The county recently reinstated an early-warning program that generates 5,000 calls a month. Under the program, any time a deed is filed, the homeowner is notified and provided a number to call if he or she did not sign the document.

“We’re up to our ears in it,” said Sgt. Paul Harvey of the Inglewood Police Department, who has handled real estate fraud cases for 20 years.

Adding to the problem is the market’s rebound from a prolonged recession. “It’s more lucrative now that real estate is up,” said Sgt. Maurice Arand, superintendent for the county sheriff’s real estate fraud team, which has six members up from three as of July 1997.

Land scams are not as common as the myriad forms of equity fraud, experts said. Such fraud encompasses everything from straw buyers to phony trust deeds to high-pressure sales tactics for home improvement work and stolen loan proceeds.

Often, the victims are elderly. Sometimes, the scammer will fake a trust deed from an unwitting homeowner. In other cases, the scammer will induce a homeowner to take out a loan and invest the proceeds, with the promise of a high return. But in both cases, the scammer gets the loan proceeds. Then there are caretakers who trick an elderly homeowner into signing over his home, Plummer said.

Unless those misdeeds are caught early, the perpetrator often gets away with it. “The senior will be put in a convalescent home or die and they have no way of assisting us,” said Plummer. “We sometimes have a devil of a time proving it.”

Another common fraud is the falsification of loan documents from borrowers who inflate their income to qualify for a loan to a complete falsification of everything, from the name to the Social Security number to the address.

“Because there’s so much lending going on in Southern California, that has to be the most common,” Plummer said.

Yet another common scam involves so-called “straw buyers.” In that scheme, a scammer purchases a property and then immediately resells it, using a phony appraisal, to another straw either an accomplice, an entirely fictitious individual or an unsuspecting victim. In any case, the scam artist pockets the loan proceeds and fails to make the loan payments. The bank, in turn, forecloses on the “buyer.”

A ring of at least 20 people has been doing just that around L.A. County, having so far made about $7 million of trust deeds that are believed to be fraudulent, said Harvey. The case is still being investigated.

Homeowners who suddenly face foreclosure have fallen victim to supposed foreclosure experts, who promise that for a fee, they will take over payments, thereby rescuing the homeowners’ credit. Instead, the “experts” take the money and are never heard from again, or they get the owner to deed over the property until the foreclosure is forestalled, and then the scammers take out further loans on the property.

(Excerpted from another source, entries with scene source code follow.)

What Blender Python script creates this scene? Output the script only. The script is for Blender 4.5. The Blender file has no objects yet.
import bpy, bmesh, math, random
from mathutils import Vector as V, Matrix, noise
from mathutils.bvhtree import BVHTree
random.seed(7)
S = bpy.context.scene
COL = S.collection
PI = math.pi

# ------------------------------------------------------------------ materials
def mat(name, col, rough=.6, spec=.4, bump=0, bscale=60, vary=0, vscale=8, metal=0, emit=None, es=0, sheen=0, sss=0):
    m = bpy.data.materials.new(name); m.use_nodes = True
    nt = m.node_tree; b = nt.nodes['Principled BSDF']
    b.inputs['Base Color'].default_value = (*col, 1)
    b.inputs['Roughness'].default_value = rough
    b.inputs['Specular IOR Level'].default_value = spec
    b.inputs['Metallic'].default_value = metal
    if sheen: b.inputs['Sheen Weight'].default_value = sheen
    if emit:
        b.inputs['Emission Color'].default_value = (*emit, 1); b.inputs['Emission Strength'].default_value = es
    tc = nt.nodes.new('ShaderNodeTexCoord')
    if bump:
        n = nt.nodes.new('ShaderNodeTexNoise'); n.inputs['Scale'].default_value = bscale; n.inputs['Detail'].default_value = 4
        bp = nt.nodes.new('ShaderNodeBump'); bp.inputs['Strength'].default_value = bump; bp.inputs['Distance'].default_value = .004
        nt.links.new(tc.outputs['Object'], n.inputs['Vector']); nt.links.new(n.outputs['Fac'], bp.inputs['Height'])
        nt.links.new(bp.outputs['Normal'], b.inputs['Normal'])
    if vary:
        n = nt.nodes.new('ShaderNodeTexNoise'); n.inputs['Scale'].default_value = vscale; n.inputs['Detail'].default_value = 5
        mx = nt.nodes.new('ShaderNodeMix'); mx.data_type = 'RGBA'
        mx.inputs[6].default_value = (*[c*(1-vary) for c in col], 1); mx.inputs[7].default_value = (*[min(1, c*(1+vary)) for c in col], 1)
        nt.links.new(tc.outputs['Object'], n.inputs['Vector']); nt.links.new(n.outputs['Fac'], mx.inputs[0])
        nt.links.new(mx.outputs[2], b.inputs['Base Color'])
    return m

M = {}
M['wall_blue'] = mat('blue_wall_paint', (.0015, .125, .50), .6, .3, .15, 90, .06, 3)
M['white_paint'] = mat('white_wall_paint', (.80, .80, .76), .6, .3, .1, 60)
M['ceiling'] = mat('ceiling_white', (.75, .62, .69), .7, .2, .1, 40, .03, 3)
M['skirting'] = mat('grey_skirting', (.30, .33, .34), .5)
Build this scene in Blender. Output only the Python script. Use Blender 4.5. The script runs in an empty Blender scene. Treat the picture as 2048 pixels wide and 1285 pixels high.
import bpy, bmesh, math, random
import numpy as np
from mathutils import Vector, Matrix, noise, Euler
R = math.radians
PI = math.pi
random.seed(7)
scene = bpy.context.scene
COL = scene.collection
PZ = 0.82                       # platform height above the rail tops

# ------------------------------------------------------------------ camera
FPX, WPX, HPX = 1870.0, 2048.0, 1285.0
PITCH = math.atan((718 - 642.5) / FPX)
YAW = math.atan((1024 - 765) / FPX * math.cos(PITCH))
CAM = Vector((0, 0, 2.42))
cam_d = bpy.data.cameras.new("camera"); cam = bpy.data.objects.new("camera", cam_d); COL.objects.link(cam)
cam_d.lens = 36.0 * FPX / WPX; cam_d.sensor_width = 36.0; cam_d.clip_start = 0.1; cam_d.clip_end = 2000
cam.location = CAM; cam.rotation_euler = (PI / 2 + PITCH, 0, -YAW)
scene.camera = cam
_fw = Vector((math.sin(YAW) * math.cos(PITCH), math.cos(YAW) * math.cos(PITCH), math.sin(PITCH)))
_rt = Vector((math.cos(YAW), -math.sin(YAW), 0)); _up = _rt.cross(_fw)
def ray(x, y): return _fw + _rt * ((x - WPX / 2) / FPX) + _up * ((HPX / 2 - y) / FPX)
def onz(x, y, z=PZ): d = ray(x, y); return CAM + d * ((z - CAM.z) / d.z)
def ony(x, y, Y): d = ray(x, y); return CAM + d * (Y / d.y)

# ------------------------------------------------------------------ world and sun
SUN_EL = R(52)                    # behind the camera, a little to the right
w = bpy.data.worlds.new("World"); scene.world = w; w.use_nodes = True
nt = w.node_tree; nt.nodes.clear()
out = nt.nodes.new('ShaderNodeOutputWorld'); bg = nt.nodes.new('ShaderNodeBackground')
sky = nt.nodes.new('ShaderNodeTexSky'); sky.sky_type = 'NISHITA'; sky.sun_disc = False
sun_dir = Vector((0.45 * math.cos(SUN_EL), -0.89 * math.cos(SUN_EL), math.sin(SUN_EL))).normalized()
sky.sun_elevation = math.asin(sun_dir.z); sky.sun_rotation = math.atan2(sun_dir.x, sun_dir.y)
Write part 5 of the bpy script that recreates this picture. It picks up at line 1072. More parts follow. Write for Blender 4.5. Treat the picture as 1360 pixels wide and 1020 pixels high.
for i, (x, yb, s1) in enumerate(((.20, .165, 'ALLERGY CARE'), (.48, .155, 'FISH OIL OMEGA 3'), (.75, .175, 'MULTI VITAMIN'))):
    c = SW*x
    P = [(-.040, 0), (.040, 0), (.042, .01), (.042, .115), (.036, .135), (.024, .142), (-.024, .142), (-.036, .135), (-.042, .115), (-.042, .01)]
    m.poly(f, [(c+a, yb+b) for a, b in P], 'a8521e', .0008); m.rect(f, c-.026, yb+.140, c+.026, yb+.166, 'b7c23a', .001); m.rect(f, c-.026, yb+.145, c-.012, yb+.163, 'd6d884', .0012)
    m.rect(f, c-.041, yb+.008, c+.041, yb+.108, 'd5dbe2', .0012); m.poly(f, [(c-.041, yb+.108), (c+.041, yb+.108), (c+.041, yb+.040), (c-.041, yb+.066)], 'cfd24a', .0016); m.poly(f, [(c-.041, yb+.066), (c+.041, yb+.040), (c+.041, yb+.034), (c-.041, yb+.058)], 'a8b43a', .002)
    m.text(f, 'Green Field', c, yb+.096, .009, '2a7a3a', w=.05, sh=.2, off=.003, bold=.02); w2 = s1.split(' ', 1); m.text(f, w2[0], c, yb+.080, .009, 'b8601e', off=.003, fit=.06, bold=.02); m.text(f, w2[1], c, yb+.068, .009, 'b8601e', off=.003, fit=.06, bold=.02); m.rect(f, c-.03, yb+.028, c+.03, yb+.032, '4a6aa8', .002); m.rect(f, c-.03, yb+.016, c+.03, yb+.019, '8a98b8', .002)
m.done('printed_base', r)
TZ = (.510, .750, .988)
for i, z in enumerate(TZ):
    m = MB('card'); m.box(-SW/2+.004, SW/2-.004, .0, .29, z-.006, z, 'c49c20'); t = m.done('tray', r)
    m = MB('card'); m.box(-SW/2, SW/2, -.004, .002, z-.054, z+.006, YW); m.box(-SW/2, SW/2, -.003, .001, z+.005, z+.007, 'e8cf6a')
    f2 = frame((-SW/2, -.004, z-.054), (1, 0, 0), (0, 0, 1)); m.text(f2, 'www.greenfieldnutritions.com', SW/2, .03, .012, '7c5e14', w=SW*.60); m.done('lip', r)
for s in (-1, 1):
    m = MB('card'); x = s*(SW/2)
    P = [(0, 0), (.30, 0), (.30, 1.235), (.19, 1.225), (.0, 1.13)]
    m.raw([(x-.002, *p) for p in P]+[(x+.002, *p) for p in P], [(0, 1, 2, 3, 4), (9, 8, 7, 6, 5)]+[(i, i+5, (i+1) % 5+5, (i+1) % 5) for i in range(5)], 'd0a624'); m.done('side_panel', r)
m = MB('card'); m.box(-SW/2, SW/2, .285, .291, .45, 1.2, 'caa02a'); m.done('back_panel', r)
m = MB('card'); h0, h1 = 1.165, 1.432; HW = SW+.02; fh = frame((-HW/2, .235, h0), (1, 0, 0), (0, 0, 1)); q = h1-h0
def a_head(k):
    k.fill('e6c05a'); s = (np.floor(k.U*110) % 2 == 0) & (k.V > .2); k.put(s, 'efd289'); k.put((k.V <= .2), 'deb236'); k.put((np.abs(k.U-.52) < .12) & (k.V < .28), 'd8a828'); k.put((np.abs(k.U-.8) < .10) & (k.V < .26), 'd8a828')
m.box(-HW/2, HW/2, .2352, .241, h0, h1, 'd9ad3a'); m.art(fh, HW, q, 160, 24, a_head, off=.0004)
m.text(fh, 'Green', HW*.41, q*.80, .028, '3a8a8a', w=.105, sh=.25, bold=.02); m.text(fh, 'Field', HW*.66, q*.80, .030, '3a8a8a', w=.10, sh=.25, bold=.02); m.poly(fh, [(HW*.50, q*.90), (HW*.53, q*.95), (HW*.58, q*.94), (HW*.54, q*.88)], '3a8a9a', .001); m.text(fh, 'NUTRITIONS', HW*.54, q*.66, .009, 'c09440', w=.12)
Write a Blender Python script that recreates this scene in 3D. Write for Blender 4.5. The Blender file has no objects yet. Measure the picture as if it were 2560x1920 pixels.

“I have never yet found a mortgage foreclosure assistant that’s legitimate,” Harvey said.

Manuel Duran, a staff attorney with Bet Tzedek Legal Service’s Home Equity Fraud Task Force, said 80 percent of real estate fraud cases start with some form of home-improvement chicanery. Often, a contractor sells the homeowner again, usually an elderly person a paint job, say, and then convinces him to contract for all sorts of other work he didn’t know about. In some cases, there are multiple contracts drawn for the same work, so the owner is double-billed.

“Right now, we’re dealing with folks in their late 70s and 80s,” Duran said. “They think they’re signing up for home improvements and they don’t realize the cost and they’re getting slammed with a loan.”

Common scam: Home equity fraud

How it works: The scammer identifies a piece of property that the owner, often an elderly person, owns free and clear. The scammer, using a false identity, forges a grant deed, along with a forged notary stamp, that transfers ownership to him. The scammer then uses the documents to borrow against the property. Or, a scammer poses as a loan broker and calls an older homeowner and asks if he would like to borrow against his property. Having obtained such information as his Social Security number and date of birth, the scammer forges a loan application in the victim’s name. In either case, the scammer takes the money and flees, failing to repay the loan.

How it’s detected: The lender receives no payments and forecloses on the real property owner.